Kate Winslet ist in Topform
Ihr radikaler Nonkonformismus – als populäres Model der 1920er Jahre, das sich in der Welt der schnellen Liebesaffären und der freien Sexualität wohlfühlte – wird nur am Rande gestreift. Dabei war diese Facette ein wesentlicher Teil dessen, was Miller zu einer so außergewöhnlichen Person machte. Ihr Verhältnis zur Kunst, zu Freiheit und Selbstbestimmung in einer von Männern dominierten Welt hätte mehr Raum verdient, aber diese Aspekte ihres Lebens gehen in der allzu linearen Erzählung verloren.
Erst im letzten Drittel des Films, als der Krieg im April 1945 zu Ende geht und Miller bei der Befreiung der Konzentrationslager Dachau und Buchenwald die Gräueltaten der Nazis mit eigenen Augen sieht, ist Kate Winslets Schauspielkunst am besten. Die 48-Jährige liefert eine herausragende Leistung und porträtiert meisterhaft den inneren Kampf ihrer Figur zwischen der emotionalen Belastung der Geschichten, die sie dokumentiert, und der dringenden Notwendigkeit, sie für die Nachwelt aufzuzeichnen. Aber es ist schade, dass es so lange dauert, bis der Film diese emotionale Tiefe erreicht.

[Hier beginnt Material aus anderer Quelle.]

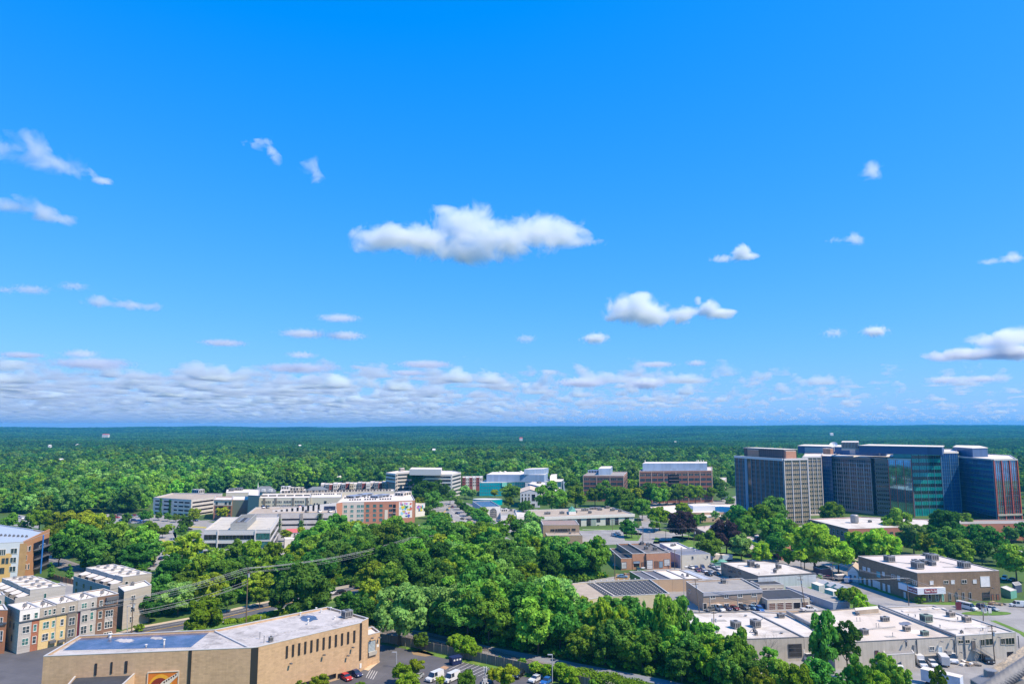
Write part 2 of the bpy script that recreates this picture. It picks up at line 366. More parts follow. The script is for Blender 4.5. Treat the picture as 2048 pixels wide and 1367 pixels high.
class Bld:
 def __init__(s,name,label,cat,pts,h,wall,roof=ROOFW,par=.5,group=None,z0=-.3,cope=COPE,wmats=None,pt=.3,clearance=3.):
  s.pts=[V2(p)for p in pts];s.h=h;n=len(s.pts)
  ar=sum(s.pts[i].x*s.pts[(i+1)%n].y-s.pts[(i+1)%n].x*s.pts[i].y for i in range(n))
  if ar<0:print('CW polygon',label)
  c=sum(s.pts,Vector())/n
  s.root=thing(name,label,cat,(c.x,c.y,0),group)
  I=inset(s.pts,pt);mb=MB()
  for i in range(n):
   a,b=s.pts[i],s.pts[(i+1)%n]
   m=(wmats or{}).get(i,wall)
   mb.quad((a.x,a.y,z0),(b.x,b.y,z0),(b.x,b.y,h),(a.x,a.y,h),m)
   ia,ib=I[i],I[(i+1)%n]
   mb.quad((ib.x,ib.y,h-par),(ia.x,ia.y,h-par),(ia.x,ia.y,h),(ib.x,ib.y,h),m)
  mb.build('wall',s.root)
  mb=MB();O=inset(s.pts,-.05);J=inset(s.pts,pt+.04)
  for i in range(n):
   a,b,ia,ib=O[i],O[(i+1)%n],J[i],J[(i+1)%n];z=h+.06;y=h-.08
   mb.quad((a.x,a.y,z),(b.x,b.y,z),(ib.x,ib.y,z),(ia.x,ia.y,z),cope)
   mb.quad((a.x,a.y,y),(b.x,b.y,y),(b.x,b.y,z),(a.x,a.y,z),cope)
   mb.quad((ib.x,ib.y,y),(ia.x,ia.y,y),(ia.x,ia.y,z),(ib.x,ib.y,z),cope)
  mb.build('parapet_coping',s.root)
  if roof is not None:
   mb=MB();mb.add([(p.x,p.y,h-par+.01)for p in I],[list(range(n))],roof);mb.build('roof',s.root)
  s.par=par;ALLB.append(s)
  K=inset(s.pts,-clearance);CLEARP.append(([(p.x,p.y)for p in K],(min(p.x for p in K),min(p.y for p in K),max(p.x for p in K),max(p.y for p in K))))
 def fr(s,i):
  a,b=s.pts[i],s.pts[(i+1)%len(s.pts)];d=(b-a);L=d.length;d=d/L
  return a,d,L,Vector((d.y,-d.x,0))
 def hit(s,i,u,v):
  a,d,L,n=s.fr(i);r=Vector(ray(u,v));o=Vector((0,0,H))
  t=(a-o).dot(n)/r.dot(n);q=o+r*t
  return(q-a).dot(d),q.z
 def slab(s,i,u0,u1,z0,z1,mat,name='panel',th=.05,parent=None,build=True,mb=None):
  a,d,L,n=s.fr(i);m2=mb or MB();c=a+d*((u0+u1)/2)+n*(th/2);c.z=(z0+z1)/2
  m2 .box(c,abs(u1-u0)/2,th/2+.001,abs(z1-z0)/2,mat,X=d,Y=n)
  return m2 .build(name,parent or s.root)if build else m2
 def slabpx(s,i,l,t,r,b,mat,name='panel',th=.05):
  u0,z1=s.hit(i,l,t);u1,z0=s.hit(i,r,b);return s.slab(i,u0,u1,z0,z1,mat,name,th)
 def winmb(s,mb,i,u0,u1,z0,z1,glass=GLASS,frame=WHITE,cols=1,rows=1,fw=.09,th=.15,sill=0.):
  a,d,L,n=s.fr(i);P3=lambda u,z,o:a+d*u+n*o+Vector((0,0,z))
  mb.quad(P3(u0,z0,.085),P3(u1,z0,.085),P3(u1,z1,.085),P3(u0,z1,.085),glass)
  if frame is not None:
   def bar(x0,x1,y0,y1,t=th):
    c=P3((x0+x1)/2,(y0+y1)/2,t/2);mb.box(c,(x1-x0)/2,t/2,(y1-y0)/2,frame,X=d,Y=n)
   bar(u0-fw,u0,z0-fw,z1+fw);bar(u1,u1+fw,z0-fw,z1+fw)
   bar(u0,u1,z1,z1+fw);bar(u0,u1,z0-fw,z0)
   for k in range(1,cols):x=u0+(u1-u0)*k/cols;bar(x-fw/2,x+fw/2,z0,z1,th*.9)
   for k in range(1,rows):y=z0+(z1-z0)*k/rows;bar(u0,u1,y-fw/3,y+fw/3,th*.8)
   if sill:c=P3((u0+u1)/2,z0-fw-.05,sill/2);mb.box(c,(u1-u0)/2+fw*1.5,sill/2,.06,frame,X=d,Y=n)
 def win(s,i,u0,u1,z0,z1,name='window',**k):
  mb=MB();s.winmb(mb,i,u0,u1,z0,z1,**k);return mb.build(name,s.root)
 def winpx(s,i,l,t,r,b,name='window',**k):
  um=(l+r)/2;vm=(t+b)/2
  u0=s.hit(i,l,vm)[0];u1=s.hit(i,r,vm)[0];z1=s.hit(i,um,t)[1];z0=s.hit(i,um,b)[1]
  return s.win(i,u0,u1,z0,z1,name=name,**k)
 def grid(s,i,us,zs,w,hh,name='window',**k):
  """separate windows sharing one mesh: centres us (metres along the wall), sills zs"""
  a,d,L,n=s.fr(i);first=None
  for z in zs:
   for u in us:
    if first is None:
     first=s.win(i,u-w/2,u+w/2,z,z+hh,name=name,**k);u_,z_=u,z
    else:
     c=first.copy();COL.objects.link(c);c.parent=s.root;c.location=first.location+d*(u-u_)+Vector((0,0,z-z_))
 def bands(s,i,f0,f1,zs,hh,glass=GLASS,frame=None,mull=0,name='window_band',fw=.12,th=.14):
  a,d,L,n=s.fr(i)
  for z in zs:s.win(i,f0*L,f1*L,z,z+hh,name=name,glass=glass,frame=frame,cols=max(1,int((f1-f0)*L/mull))if mull else 1,fw=fw,th=th)
 def unit(s,u,v,w,d,hh,z=None,ang=None,mat=None,name='roof_unit',legs=.25):
  """rooftop unit standing at roof pixel u,v"""
  z=s.h-s.par if z is None else z;p=P(u,v,z)
  a_,dd,L,n=s.fr(0);ang=math.atan2(dd.y,dd.x)if ang is None else ang
  X=Vector((math.cos(ang),math.sin(ang),0));Y=Vector((-X.y,X.x,0));m=mat or METAL;mb=MB()
  c=Vector((p.x,p.y,z+legs+hh/2));mb.box(c,w/2,d/2,hh/2,m,X=X,Y=Y)
  mb.box(c+Vector((0,0,hh/2+.05)),w/2*1.04,d/2*1.04,.05,m,X=X,Y=Y)
  for k in range(3):
   mb.box(c-Y*(d/2+.02)+X*(w*(-.3+.3*k)),w*.11,.02,hh*.32,METALD,X=X,Y=Y)
   mb.box(c+X*(w/2+.02)+Y*(d*(-.3+.3*k)),.02,d*.11,hh*.32,METALD,X=X,Y=Y)
   mb.box(c-X*(w/2+.02)+Y*(d*(-.3+.3*k)),.02,d*.11,hh*.32,METALD,X=X,Y=Y)
  mb.tube([c+Vector((0,0,hh/2+.1)),c+Vector((0,0,hh/2+.3))],min(w,d)*.28,METALD,10)
  if legs>.05:
   for i in(-1,1):
    for j in(-1,1):mb.box(Vector((p.x,p.y,z+legs/2))+X*(i*w*.42)+Y*(j*d*.42),.07,.07,legs/2,STEEL,X=X,Y=Y)
  return mb.build(name,s.root)
 def vent(s,u,v,hh=.8,r=.18,name='roof_vent',mat=None):
  p=P(u,v,s.h-s.par);mb=MB();mb.tube([p,p+Vector((0,0,hh))],r,mat or METAL,7);mb.tube([p+Vector((0,0,hh)),p+Vector((0,0,hh+.15))],r*1.7,mat or METAL,7)
  return mb.build(name,s.root)
 def lamp(s,i,u,v,mat=COPED):
  uu,z=s.hit(i,u,v);a,d,L,n=s.fr(i);p=a+d*uu+Vector((0,0,z));mb=MB()
  mb.tube([p,p+n*.7+Vector((0,0,.25))],.06,mat,5);mb.box(p+n*.9+Vector((0,0,.2)),.25,.3,.14,mat,X=d,Y=n)
  return mb.build('wall_lamp',s.root)
 def pipe(s,i,u,v0,v1,r=.09,mat=COPED,name='downpipe'):
  u0,z0=s.hit(i,u,v0);_,z1=s.hit(i,u,v1);a,d,L,n=s.fr(i)
  mb=MB();p=a+d*u0+n*(r+.02);mb.tube([p+Vector((0,0,z0)),p+Vector((0,0,z1))],r,mat,6);return mb.build(name,s.root)
 def door(s,i,l,t,r,b,mat,name='door',frame=WHITE,panels=4,depth=None):
  um=(l+r)/2;vm=(t+b)/2
  u0=s.hit(i,l,vm)[0];u1=s.hit(i,r,vm)[0];z1=s.hit(i,um,t)[1];z0=max(0.02,s.hit(i,um,b)[1])
  mb=MB();s.winmb(mb,i,u0,u1,z0,z1,glass=mat,frame=frame,rows=panels,fw=.1);return mb.build(name,s.root)
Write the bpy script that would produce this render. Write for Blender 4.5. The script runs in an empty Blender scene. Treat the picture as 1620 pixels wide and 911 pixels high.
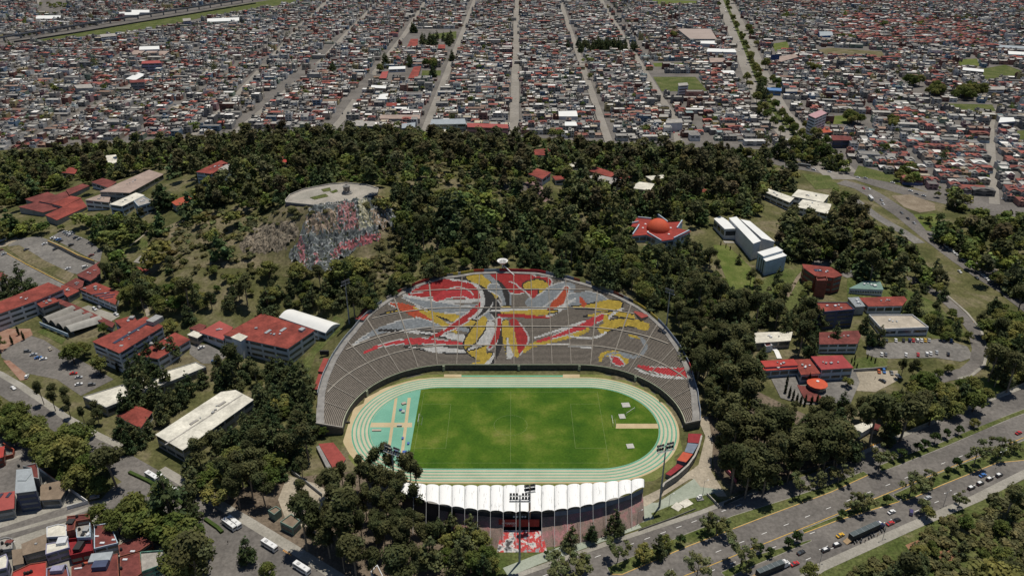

Winslets Rolle verkörpert die Verantwortung, die nicht nur Historiker und Künstler tragen, sondern wir alle. Wenn wir vergessen, wenn wir zulassen, dass diese Erinnerungen verblassen, öffnen wir denjenigen die Tür, die die Geschichte verzerren und leugnen wollen. Angesichts der zunehmenden Tendenz, dass rechtspopulistische Bewegungen in vielen Ländern wieder an Einfluss gewinnen und revisionistische Interpretationen der Geschichte sich verbreiten, ist ein Film wie „The Photographer“ mehr als nur ein Biopic. Er ist ein Akt des Widerstands gegen das Vergessen. In einer Welt, die immer weiter nach rechts rückt, in der Nationalismus und Intoleranz wieder auftauchen, bietet der Film einen leisen, aber kraftvollen Protest. Er zeigt, dass die Erinnerung an die Gräuel des Dritten Reichs nicht nur eine historische Pflicht, sondern eine ethische Notwendigkeit ist.